Very Loosely Based on a True Story: In reality, Salieri and Mozart had a great deal of respect for each other, attended each others' operas and Salieri ended up teaching one of Mozart's sons.
Also, it is true that Mozart did not know who was commissioning the requiem. The film depicts Salieri commissioning it with the intent of passing the work off as his own. Although Salieri did not actually commission the work, the man who did (Franz von Walsegg) was a known plagiarist who almost certainly had the same intent as Salieri in the film (minus the whole murder thing).
In the play, von Walsegg is revealed to have been the man in the mask - Salieri simply takes advantage of an already freaked-out Mozart. to further his plan.
Visual Pun: After being chastised by the Prince-Archbishop for his conduct, Mozart walks out to see a crowd of admirers applauding him and bows to them. The furious Prince-Archbishop signals for his guards to close the door on Mozart, thereby booting Mozart's ass out of his quarters.

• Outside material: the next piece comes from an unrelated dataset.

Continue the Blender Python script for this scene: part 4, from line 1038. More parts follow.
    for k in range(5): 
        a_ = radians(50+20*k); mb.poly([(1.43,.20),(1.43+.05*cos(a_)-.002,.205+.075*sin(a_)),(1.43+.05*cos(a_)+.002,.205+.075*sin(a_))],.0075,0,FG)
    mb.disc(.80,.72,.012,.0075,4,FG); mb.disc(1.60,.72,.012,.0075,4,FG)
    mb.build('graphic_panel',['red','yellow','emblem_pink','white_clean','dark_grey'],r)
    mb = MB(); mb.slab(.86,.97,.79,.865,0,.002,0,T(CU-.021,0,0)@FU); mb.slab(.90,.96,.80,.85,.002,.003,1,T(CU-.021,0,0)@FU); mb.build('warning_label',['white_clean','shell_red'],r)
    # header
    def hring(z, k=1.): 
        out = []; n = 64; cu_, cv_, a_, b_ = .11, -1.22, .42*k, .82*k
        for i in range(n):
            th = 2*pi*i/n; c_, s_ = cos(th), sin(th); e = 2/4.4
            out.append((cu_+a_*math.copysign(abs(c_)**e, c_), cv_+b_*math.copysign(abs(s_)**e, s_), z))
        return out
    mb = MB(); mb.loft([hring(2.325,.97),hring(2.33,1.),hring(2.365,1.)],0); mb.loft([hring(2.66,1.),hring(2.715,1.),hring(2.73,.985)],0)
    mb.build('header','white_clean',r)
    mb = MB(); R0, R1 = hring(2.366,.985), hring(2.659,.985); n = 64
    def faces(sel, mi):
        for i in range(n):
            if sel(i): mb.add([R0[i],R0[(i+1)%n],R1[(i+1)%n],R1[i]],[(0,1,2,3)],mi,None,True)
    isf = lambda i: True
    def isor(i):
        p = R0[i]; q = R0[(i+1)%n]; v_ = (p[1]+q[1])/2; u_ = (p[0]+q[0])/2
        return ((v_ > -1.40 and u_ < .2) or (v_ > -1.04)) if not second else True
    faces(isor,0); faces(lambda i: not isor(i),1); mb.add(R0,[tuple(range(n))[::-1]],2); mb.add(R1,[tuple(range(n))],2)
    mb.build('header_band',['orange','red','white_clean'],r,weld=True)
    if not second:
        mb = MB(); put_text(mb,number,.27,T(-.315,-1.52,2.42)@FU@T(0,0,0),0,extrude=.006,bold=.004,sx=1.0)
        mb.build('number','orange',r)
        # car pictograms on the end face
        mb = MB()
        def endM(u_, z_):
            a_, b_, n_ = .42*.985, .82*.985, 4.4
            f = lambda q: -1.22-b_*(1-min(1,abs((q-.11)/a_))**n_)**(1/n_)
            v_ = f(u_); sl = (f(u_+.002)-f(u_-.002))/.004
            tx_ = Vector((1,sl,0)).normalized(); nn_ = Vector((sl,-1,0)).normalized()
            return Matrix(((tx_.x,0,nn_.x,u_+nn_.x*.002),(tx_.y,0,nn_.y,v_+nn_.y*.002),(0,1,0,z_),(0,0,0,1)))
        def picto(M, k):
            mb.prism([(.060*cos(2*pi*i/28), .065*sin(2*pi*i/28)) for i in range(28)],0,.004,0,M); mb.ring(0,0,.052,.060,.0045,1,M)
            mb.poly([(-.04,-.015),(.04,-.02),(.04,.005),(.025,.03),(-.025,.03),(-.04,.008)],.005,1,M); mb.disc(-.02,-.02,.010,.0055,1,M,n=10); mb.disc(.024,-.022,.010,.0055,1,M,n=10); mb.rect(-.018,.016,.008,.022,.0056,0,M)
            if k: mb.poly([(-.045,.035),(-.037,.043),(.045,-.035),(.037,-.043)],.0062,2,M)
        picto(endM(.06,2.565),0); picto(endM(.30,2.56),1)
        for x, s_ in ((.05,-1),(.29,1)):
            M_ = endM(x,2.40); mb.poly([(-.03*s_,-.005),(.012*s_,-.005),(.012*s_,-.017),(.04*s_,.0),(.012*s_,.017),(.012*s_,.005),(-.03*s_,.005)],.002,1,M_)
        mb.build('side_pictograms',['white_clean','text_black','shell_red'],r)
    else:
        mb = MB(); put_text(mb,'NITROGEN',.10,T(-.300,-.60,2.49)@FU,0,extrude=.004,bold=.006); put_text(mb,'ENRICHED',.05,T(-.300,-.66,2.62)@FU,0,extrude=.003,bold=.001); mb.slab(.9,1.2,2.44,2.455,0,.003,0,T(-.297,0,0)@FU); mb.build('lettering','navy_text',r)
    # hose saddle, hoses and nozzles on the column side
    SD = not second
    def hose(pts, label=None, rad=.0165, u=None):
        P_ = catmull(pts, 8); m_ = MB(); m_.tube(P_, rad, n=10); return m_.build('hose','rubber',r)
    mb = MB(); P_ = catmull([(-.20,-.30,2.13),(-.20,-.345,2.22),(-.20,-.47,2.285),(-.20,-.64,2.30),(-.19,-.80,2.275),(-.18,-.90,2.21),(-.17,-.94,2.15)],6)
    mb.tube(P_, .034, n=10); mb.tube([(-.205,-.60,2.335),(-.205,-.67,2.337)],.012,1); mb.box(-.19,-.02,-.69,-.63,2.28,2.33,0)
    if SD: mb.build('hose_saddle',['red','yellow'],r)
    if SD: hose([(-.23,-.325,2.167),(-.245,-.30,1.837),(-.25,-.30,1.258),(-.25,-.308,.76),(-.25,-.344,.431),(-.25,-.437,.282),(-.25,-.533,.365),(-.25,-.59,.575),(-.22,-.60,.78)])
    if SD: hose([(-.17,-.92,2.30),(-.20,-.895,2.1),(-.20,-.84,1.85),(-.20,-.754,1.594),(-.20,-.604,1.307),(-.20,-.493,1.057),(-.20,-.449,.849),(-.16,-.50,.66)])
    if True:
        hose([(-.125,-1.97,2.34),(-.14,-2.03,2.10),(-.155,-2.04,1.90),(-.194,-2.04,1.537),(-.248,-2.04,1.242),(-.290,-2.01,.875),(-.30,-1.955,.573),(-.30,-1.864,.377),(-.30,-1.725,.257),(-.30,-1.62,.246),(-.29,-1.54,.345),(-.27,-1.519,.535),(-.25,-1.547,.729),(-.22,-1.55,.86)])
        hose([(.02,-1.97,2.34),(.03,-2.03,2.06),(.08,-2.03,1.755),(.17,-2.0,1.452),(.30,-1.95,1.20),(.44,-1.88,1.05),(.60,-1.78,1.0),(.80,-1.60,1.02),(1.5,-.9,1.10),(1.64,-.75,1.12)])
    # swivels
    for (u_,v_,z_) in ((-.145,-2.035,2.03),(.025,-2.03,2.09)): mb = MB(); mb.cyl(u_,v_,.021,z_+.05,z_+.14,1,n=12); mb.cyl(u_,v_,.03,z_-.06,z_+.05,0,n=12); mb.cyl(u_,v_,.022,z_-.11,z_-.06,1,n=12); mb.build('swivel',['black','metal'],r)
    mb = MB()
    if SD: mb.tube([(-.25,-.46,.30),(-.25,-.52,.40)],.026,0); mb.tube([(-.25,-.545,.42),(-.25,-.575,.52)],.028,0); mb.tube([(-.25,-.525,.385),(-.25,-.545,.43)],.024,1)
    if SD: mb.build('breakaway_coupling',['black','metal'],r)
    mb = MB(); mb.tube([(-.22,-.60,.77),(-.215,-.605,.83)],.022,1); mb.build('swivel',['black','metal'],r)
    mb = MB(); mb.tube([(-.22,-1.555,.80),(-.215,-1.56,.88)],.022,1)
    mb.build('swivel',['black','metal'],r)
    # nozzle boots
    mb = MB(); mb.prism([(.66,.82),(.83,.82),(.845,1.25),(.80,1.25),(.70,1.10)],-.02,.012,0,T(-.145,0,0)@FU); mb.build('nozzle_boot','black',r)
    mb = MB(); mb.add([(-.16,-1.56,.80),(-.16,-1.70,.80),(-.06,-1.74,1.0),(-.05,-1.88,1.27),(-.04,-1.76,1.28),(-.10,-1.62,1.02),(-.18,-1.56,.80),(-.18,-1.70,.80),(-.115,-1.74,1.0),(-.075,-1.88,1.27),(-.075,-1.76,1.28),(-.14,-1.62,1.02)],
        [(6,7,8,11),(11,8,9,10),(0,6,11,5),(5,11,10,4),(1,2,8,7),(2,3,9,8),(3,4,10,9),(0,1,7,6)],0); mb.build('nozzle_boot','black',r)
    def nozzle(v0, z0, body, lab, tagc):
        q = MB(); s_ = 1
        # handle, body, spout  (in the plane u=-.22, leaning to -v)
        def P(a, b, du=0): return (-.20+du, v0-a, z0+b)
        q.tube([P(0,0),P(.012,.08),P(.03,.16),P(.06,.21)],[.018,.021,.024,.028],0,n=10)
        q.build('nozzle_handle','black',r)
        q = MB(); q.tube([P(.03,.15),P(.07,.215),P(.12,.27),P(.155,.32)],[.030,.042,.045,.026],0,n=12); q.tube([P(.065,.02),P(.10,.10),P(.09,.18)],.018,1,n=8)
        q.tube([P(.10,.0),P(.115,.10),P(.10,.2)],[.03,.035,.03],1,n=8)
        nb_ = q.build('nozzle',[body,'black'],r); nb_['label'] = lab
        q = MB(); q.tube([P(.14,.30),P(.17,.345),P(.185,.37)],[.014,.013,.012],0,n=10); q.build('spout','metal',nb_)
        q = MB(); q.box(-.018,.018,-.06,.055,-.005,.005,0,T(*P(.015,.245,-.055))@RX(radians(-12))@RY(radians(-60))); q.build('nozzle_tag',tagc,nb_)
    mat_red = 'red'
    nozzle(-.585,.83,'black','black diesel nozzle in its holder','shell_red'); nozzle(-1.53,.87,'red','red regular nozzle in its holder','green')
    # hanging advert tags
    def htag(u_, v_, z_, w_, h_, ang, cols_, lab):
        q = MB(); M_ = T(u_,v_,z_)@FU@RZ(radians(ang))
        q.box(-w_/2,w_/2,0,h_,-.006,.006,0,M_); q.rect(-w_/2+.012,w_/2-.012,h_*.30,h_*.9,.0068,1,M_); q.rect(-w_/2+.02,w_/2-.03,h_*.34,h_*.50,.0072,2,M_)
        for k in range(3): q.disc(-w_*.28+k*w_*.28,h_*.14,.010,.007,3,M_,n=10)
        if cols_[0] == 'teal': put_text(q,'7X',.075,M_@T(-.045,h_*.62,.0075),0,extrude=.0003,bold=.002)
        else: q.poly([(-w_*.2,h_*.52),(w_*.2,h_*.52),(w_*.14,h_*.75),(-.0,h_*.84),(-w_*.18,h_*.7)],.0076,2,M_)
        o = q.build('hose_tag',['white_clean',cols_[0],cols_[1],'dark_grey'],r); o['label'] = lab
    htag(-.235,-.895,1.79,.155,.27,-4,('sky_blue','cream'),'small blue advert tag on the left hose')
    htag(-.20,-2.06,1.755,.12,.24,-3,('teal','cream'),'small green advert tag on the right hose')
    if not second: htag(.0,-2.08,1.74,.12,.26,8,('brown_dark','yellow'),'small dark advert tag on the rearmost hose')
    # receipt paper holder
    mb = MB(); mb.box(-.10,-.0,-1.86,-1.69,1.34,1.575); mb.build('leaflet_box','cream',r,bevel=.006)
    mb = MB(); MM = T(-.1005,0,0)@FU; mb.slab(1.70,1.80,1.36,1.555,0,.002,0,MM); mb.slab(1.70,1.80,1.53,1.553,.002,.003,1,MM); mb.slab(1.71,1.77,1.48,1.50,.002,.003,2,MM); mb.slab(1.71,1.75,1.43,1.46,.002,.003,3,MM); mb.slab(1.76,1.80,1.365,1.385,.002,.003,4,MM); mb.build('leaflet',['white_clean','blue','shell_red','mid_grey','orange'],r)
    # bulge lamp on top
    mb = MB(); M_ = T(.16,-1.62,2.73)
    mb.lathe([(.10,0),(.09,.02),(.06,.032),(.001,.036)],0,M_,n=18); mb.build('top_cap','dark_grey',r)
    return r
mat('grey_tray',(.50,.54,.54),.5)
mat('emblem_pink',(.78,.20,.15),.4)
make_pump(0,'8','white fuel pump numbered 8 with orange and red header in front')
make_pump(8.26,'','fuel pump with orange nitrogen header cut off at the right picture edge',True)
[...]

“Well Done Son” Guy: Mozart is both terrified and awed by his imposing father Leopold. He's hoping for the adoration he wants from his father (who never shows any) but unwilling to submit to his demands to leave Vienna. And when Leopold dies, Mozart pumps out Don Giovanni to express his rage and grief. And Salieri is the only one who understands it...
What Could Have Been: Mark Hamill was considered for the role of Mozart (for the film) and he had already played the role on Broadway. He was rejected because the director wanted lesser-known actors.
Kenneth Branagh, Tim Curry and Mel Gibson were among those rejected for the part of Mozart.
Meg Tilly was originally supposed to play Mozart's wife but she injured her leg the day before filming and the part had to be recast. Director Milos Forman did later hire her again for a another period film set in the 18th century, Valmont (based on the novel Dangerous Liaisons).